Tiro was the man who looked after confidential financial matters. Every month he chased up debtors and pacified creditors. He checked the management accounts of the steward Eros, which were sometimes incorrect. He negotiated with moneylenders on the not infrequent occasions when Cicero found himself embarrassed for ready cash. Once he was even commissioned with the sensitive task of pursuing an aristocratic debtor for a repayment. He was also involved in superintending building works, watching over the upkeep of gardens and generally harassing workmen. He looked after Cicero’s social life and organized the guest lists for dinner parties, often a delicate matter. “See about the dining room,” Cicero once instructed him. “Tertia will be there—provided that Publilius is not invited.”

But Tiro’s main duties were secretarial and even editorial. He devised a shorthand which allowed him to write as fast as Cicero dictated. It is reported that he even helped Cicero with his writing and this is confirmed by a letter his master sent him in 53 when he was unwell. “My (or our) literary brainchildren have been drooping their heads missing you.… Pompey is staying with me as I write, enjoying himself in cheerful mood. He wants to hear my compositions, but I told him that in your absence my tongue of authorship is tied completely.”

Tiro’s health was poor and Cicero often had reason to be seriously worried. “Aegypta arrived today,” Cicero once wrote to him solicitously. “He told me you were quite free of fever and in pretty good shape but said that you had not been able to write to me.… You cannot imagine how anxious I feel about your health.” Cicero told Atticus that Tiro “is extraordinarily useful to me when well in all sorts of ways, both in business and in my literary work, but I hope for his recovery more because he is such a nice, modest fellow than for my own convenience.” Although he was always complaining about Quintus’s overdependence on his freedman, Statius, his relationship with Tiro was just as close and trusting.

Tiro seems to have been popular with other members of the family too. In the following decade, when he had saved up enough money to buy a small farm, young Marcus congratulated him in a letter that is full of affection and good humor. “Well, you are a man of landed property! You must shed your town-bred ways—you are now a Roman squire! How amusing to picture the delightful sight of you now. I imagine you buying farm tackle, talking to the bailiff, hoarding pips at dessert in your jacket pockets!”

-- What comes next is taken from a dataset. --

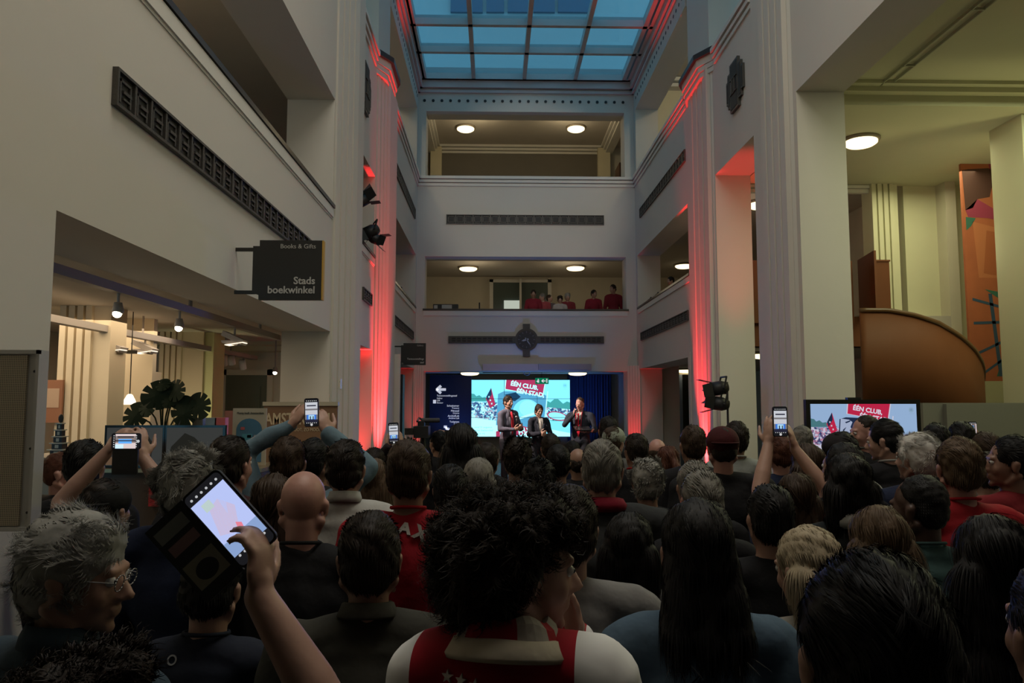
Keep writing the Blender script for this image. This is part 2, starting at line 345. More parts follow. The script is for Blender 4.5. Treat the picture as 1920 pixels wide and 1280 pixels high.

The past few years had been deeply unsatisfactory for Cicero, who felt he had been unfairly sidelined by the rise of the First Triumvirate. He did not anticipate the future with any greater confidence. Diehards in the Senate were determined to take revenge on Caesar for the illegalities of his Consulship. Political stability hung on the permanence of his partnership with Pompey and there were signs that this was coming under strain. In one sense, a breakdown in relations between the two men would be welcome to Cicero, for it would lift what he saw as a serious threat to the rule of law; but, from another perspective, it might transform civil discord into civil war.